Nous avons ainsi créé depuis 2011 un Centre culturel du cinéma qui fonctionne parfaitement et soutient la production nationale et de nombreux films. Et nous avons pris bien d'autres initiatives comme le fait d'inscrire la ville historique de Bassam (notre ancienne capitale) au Patrimoine mondial de l'Unesco. La Côte d'Ivoire est aujourd'hui un pays en pleine ébullition culturelle.
« Tous les écrivains africains
rêvent d'être au Salon de Paris »
Vous rentrez du Mali, où vous étiez en mission à Sikasso...

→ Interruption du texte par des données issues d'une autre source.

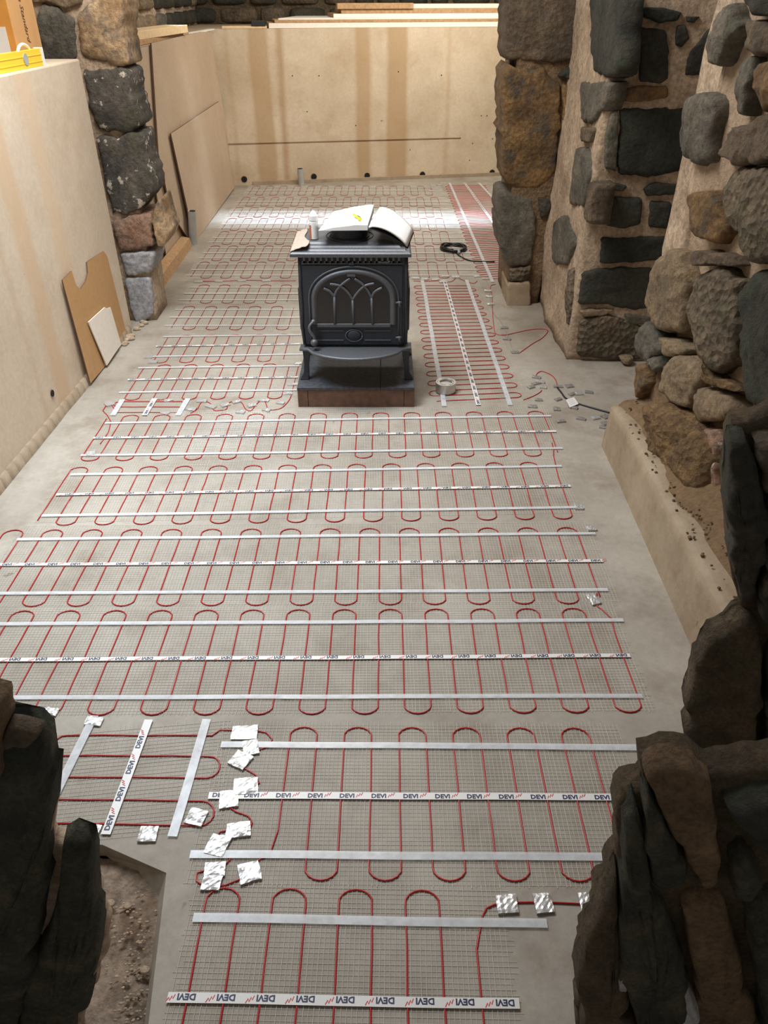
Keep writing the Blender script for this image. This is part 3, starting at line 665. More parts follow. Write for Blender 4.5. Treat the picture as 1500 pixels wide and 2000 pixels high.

C'est exact. Avec les villes de Sikasso au Mali, Bobo Dioulasso au Burkina Faso et Korogho, dans le nord de la Côte d'Ivoire, nous avons en partage la culture du balafon que pratique le peuple sénoufo vivant à cheval sur ces trois pays. Et nos trois gouvernements ont pris l'initiative de créer entre ces trois villes une « zone d'économie spéciale » pour leur permettre de développer de concert leurs activités économiques, touristiques et culturelles et de récréer ainsi l'unité culturelle du « Royaume de Traoré ». Cette convergence culturelle va permettre de favoriser la circulation des hommes et des biens dans cet espace commun qui correspond au « Triangle du balafon », comme s'intitule le Festival se déroulant tous les deux ans à Sikasso.
Vous vous êtes également engagé dans le Salon du Livre de Paris en soutenant le Pavillon des Lettres d'Afrique. Cette initiative originale a-t-elle répondu à toutes vos attentes ?
Le Salon du Livre de Paris est le plus grand Salon de l'espace francophone et tous les écrivains africains rêvent d'être à Paris et invités à ce Salon qui leur apporte une reconnaissance. Cette belle idée du Pavillon des Lettres d'Afrique vise à créer des synergies et à donner une meilleur audience et visibilité à la littérature et aux auteurs africains. Sa créatrice et présidente, Mme Aminata Diop, m'a convaincu avec talent de la nécessité que la Côte d'Ivoire prenne l'initiative de fédérer et de sensibiliser un certain nombre de pays africains à cette cause. Je m'y suis employé le mieux possible et j'ai été comblé par cette belle réussite. L'an dernier, nous étions déjà six ou sept pays présents sur le Pavillon des Lettres d'Afrique et, cette année, près d'une dizaine. Le Salon tient donc ses promesses.
Ecrivain et romancier à succès, vous êtes aussi un homme politique. Avez-vous encore le temps d'écrire et quel est votre prochain ouvrage à paraître ?
Un écrivain né ne peut se passer de l'écriture qui est à la fois un sacerdoce, une manière de concevoir la vie et parfois aussi une thérapie. Je continue donc d'écrire avec plaisir même si je le fais moins souvent en raison de charges ministérielles qui, depuis 2011, sont très lourdes et très prenantes. Je viens de publier mon dernier ouvrage aux Editions Eburnie, que dirige avec un grand professionnalisme Marie-Agathe Amoikon, une pionnière de l'édition dans notre pays. C'est une pièce de théâtre intitulée : « La reine et la montagne ». Et j'ai, bien sûr, un roman en préparation.